Security Blog

HKCERT advises on the recent case of credit card information leakage

Release Date: 28 / 10 / 2015
Last Update: 28 / 10 / 2015

In mid-Oct 2015, there were news reports about data leakage arising from excessive data stored on some contactless credit cards that support Near Field Communication (NFC) technology. Fraudsters can use specific applications on an NFC-enabled mobile phone to scan and obtain information on the card, including name of cardholder, card number, expiry date and even part of the transaction records.

NFC is a wireless technology for data exchange and is now often used in debit card (such as Octopus Card) and credit card payments. Information stored inside the chip of the card can be transmitted to a receiver at a very short distance in a contactless manner to process a transaction rapidly. This definitely brings convenience to consumers.

According to the Hong Kong Monetary Authority (HKMA), out of the 11 local banks which issue contactless credit cards, 7 cannot fulfil the requirements stipulated in the Best Practice published by HKMA and Hong Kong Association of Banks in 2013. HKMA ordered the concerned banks to stop issuing problematic credit cards, notify the affected clients and make arrangement for recall and replacement of the affected credit cards as soon as possible. The public should refer to the information of HKMA to see if their contactless credit cards are affected.

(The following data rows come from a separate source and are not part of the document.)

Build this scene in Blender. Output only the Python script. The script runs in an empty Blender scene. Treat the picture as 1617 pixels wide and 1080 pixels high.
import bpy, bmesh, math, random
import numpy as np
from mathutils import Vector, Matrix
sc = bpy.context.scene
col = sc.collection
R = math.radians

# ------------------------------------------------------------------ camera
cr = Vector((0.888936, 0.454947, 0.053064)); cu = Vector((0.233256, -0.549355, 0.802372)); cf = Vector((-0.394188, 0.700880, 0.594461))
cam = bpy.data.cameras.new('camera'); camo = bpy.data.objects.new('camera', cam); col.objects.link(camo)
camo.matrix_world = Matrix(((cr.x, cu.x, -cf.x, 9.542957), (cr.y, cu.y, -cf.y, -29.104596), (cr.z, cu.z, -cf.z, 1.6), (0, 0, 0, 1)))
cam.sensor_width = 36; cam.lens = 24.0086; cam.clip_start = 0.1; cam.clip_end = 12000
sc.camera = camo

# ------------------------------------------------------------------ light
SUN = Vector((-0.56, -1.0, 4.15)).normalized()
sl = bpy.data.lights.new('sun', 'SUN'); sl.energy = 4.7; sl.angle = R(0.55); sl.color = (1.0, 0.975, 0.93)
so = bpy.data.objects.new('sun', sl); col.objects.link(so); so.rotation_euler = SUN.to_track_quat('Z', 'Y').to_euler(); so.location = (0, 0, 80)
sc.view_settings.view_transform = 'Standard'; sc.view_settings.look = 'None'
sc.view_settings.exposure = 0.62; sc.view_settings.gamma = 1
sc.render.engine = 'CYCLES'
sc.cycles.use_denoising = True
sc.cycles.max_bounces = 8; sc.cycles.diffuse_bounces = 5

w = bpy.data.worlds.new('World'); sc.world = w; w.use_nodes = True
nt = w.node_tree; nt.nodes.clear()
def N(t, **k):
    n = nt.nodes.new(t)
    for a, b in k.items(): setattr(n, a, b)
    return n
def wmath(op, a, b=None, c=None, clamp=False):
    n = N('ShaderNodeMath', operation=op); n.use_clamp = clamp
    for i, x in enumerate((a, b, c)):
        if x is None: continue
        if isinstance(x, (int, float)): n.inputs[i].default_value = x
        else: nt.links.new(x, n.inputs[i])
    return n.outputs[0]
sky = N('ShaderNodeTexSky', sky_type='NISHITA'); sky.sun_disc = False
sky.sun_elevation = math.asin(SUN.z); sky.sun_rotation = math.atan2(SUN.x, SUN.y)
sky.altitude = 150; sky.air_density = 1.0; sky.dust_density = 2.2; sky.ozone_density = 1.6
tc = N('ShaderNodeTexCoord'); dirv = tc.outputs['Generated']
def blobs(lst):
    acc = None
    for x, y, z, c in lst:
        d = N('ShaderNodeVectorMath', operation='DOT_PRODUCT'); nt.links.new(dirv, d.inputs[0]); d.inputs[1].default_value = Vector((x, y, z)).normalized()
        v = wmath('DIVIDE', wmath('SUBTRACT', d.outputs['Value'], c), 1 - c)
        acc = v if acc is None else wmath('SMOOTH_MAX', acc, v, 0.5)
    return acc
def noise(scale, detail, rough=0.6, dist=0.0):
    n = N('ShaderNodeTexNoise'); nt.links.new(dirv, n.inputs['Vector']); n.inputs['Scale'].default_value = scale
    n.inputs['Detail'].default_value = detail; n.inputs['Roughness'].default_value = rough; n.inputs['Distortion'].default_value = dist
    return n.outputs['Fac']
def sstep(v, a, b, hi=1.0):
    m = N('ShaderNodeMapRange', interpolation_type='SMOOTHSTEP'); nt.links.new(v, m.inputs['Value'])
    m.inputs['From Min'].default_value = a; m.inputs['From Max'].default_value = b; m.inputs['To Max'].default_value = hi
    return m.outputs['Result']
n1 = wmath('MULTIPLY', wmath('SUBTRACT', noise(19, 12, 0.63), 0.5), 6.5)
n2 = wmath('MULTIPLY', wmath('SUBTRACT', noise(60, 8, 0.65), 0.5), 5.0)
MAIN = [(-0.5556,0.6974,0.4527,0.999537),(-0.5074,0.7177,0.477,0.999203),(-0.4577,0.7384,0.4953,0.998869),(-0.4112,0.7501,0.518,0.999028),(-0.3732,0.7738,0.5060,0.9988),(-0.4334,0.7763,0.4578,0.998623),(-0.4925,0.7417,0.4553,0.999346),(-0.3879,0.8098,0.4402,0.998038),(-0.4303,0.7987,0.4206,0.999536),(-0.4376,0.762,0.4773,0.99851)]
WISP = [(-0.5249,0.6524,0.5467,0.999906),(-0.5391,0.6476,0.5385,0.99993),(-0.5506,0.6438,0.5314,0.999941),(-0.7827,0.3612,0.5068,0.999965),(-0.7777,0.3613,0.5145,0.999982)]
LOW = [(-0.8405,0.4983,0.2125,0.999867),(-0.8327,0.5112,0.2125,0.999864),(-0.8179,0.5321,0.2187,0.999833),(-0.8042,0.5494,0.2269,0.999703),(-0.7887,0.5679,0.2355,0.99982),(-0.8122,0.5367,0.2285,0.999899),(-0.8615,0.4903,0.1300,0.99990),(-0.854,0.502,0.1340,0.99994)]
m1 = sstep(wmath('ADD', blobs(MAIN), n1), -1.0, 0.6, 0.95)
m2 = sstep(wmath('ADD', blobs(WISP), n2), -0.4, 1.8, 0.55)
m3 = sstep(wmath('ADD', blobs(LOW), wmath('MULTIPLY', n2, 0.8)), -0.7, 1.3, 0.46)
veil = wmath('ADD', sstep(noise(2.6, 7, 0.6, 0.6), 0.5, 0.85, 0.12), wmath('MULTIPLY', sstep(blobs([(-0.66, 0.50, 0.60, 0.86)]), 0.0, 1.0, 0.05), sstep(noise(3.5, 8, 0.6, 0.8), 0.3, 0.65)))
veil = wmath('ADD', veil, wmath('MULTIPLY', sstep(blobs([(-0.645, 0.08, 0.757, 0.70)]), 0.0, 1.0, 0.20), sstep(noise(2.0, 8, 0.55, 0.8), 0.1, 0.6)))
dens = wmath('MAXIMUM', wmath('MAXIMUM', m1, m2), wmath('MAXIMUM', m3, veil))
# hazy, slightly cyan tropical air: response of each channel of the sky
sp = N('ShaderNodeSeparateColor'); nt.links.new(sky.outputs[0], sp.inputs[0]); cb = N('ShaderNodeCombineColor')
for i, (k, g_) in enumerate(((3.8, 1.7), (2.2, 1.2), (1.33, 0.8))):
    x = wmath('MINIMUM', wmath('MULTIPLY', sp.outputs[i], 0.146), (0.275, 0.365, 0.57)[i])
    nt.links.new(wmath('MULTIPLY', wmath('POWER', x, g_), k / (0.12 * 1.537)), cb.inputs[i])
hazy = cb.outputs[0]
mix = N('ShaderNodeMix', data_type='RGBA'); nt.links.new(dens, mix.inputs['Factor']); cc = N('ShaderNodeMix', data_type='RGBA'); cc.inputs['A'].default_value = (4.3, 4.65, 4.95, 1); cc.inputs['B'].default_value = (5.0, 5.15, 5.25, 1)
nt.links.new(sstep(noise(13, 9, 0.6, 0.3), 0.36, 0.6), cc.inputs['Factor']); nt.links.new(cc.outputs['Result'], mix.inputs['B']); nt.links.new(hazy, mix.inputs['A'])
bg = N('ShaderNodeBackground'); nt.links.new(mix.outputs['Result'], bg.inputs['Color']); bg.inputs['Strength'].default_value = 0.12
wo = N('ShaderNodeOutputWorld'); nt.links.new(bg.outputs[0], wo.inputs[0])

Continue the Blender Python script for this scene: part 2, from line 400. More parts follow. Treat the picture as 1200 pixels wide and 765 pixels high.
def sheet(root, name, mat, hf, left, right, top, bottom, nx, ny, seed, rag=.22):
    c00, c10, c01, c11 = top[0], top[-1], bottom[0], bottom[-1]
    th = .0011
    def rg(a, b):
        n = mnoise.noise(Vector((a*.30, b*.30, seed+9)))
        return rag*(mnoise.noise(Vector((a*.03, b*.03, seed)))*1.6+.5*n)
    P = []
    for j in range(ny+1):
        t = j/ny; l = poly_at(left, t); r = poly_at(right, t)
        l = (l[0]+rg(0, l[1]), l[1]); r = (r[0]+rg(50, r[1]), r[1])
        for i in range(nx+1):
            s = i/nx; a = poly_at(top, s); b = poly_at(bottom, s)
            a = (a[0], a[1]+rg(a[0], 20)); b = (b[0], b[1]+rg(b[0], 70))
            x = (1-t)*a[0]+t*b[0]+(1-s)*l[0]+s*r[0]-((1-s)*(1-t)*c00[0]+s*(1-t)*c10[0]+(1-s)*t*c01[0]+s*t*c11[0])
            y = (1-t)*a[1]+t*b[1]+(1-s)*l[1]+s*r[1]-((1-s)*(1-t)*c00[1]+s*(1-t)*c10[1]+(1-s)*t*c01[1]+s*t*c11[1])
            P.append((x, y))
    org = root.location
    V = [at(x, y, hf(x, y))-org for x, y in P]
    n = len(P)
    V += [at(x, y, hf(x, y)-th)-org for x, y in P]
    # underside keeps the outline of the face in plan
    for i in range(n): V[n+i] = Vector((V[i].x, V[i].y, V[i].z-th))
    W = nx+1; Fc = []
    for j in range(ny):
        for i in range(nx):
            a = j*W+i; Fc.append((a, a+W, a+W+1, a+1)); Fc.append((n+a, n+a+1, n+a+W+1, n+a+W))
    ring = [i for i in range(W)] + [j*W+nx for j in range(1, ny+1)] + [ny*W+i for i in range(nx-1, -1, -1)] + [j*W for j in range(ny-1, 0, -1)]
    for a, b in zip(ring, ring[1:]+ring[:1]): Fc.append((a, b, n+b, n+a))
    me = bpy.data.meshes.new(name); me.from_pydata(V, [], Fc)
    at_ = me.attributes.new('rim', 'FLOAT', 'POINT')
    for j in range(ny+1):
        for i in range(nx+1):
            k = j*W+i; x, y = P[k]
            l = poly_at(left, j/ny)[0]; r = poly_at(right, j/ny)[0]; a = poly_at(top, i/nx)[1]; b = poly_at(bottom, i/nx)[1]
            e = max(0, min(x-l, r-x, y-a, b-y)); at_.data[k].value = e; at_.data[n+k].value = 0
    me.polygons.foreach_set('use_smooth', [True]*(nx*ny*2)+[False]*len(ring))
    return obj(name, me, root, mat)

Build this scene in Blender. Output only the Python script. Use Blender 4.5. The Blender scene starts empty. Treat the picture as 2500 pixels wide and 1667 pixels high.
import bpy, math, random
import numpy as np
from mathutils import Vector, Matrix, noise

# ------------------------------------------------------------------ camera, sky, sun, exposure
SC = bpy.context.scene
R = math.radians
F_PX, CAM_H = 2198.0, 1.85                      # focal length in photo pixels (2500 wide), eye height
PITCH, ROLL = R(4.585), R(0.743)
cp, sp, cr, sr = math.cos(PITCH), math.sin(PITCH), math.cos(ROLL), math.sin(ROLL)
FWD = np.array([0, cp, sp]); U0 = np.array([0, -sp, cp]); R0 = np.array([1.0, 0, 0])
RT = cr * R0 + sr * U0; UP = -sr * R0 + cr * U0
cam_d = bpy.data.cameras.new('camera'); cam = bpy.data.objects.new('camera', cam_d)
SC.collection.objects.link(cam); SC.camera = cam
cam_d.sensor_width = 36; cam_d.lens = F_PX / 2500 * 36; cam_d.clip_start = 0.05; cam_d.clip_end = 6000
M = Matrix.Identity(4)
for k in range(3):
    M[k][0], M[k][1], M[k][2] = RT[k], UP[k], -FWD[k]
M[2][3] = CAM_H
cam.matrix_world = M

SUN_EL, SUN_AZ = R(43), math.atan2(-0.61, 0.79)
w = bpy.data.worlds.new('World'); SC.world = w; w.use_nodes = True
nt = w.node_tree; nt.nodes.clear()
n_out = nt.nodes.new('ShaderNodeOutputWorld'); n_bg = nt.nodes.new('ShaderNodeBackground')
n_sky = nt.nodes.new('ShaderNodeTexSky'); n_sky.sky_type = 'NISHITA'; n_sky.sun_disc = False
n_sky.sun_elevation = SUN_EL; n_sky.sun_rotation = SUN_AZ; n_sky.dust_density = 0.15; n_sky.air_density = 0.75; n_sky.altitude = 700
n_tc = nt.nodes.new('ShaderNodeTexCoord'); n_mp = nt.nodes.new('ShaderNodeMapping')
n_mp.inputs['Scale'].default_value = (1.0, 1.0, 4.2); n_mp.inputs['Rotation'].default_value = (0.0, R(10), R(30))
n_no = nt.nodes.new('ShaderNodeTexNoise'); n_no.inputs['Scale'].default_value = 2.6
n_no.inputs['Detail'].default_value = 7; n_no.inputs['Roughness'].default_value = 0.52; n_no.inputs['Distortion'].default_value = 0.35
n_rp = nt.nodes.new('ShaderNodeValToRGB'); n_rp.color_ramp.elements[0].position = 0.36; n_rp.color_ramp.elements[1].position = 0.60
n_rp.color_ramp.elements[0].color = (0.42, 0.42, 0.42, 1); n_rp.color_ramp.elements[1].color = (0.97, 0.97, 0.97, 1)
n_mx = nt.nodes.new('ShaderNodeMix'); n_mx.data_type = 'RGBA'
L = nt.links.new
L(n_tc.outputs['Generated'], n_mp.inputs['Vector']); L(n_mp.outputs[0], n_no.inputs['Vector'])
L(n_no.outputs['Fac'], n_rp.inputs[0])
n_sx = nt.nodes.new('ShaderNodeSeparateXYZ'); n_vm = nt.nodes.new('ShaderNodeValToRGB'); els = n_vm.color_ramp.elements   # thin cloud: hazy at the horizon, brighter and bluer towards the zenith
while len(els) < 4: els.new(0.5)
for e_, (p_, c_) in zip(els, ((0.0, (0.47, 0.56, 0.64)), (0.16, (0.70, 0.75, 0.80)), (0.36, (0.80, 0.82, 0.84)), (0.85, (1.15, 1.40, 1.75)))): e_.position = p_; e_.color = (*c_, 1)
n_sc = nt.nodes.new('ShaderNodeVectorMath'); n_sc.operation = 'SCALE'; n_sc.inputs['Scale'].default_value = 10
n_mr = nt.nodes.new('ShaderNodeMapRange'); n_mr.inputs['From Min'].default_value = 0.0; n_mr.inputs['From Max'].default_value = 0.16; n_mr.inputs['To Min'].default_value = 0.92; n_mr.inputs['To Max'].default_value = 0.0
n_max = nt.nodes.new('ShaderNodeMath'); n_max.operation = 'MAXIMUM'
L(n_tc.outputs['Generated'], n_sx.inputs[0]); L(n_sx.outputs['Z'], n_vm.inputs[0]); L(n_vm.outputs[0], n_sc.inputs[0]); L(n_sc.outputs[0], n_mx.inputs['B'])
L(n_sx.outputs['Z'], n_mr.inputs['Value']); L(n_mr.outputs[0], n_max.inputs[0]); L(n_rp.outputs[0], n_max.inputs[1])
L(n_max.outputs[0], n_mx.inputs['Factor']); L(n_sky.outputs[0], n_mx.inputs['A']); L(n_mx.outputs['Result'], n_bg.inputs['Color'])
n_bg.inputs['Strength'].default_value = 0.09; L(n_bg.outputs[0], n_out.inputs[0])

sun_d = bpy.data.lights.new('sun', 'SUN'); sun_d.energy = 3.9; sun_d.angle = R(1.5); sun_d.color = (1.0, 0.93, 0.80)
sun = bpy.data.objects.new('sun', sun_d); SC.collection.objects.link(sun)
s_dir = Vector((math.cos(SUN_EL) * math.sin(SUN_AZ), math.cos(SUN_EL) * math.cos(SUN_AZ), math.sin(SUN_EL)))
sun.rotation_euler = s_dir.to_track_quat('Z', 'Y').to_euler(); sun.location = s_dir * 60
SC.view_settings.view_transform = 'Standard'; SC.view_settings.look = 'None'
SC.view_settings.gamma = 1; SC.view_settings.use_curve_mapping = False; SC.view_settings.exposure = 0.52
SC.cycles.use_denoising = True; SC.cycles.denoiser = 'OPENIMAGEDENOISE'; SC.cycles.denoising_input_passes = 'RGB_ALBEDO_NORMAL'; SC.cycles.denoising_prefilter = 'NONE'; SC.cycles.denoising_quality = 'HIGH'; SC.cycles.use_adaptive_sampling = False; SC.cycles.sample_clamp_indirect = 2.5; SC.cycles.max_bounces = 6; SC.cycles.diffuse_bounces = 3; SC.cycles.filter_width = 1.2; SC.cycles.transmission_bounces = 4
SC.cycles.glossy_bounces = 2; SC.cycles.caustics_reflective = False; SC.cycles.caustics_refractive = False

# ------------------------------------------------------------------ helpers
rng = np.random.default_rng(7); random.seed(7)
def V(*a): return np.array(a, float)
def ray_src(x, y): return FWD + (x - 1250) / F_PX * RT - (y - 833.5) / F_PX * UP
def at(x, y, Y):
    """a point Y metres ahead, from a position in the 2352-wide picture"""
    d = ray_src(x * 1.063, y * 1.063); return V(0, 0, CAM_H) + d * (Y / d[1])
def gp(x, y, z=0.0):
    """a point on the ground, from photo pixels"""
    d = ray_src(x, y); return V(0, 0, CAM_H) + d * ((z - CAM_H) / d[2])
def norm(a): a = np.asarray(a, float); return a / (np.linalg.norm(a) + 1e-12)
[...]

HKCERT likes to advice users to protect their interests:

  1. Use SMS transaction notification service provided by credit card companies and check the transaction records regularly. Contact the credit card centre or merchants for any suspicious transaction.
  2. Use card covers with metal films or a metal card case. Wrapping a contactless credit card with aluminium/ tin foil is also an alternative.
  3. Do not place your contactless credit cards in partitions near the surface of your wallet/ purse. Do not leave them in public areas.
  4. Products and services utilizing NFC are increasingly popular. Users can refer to our “Near Field Communication Security Guidelines” for such products and security advice.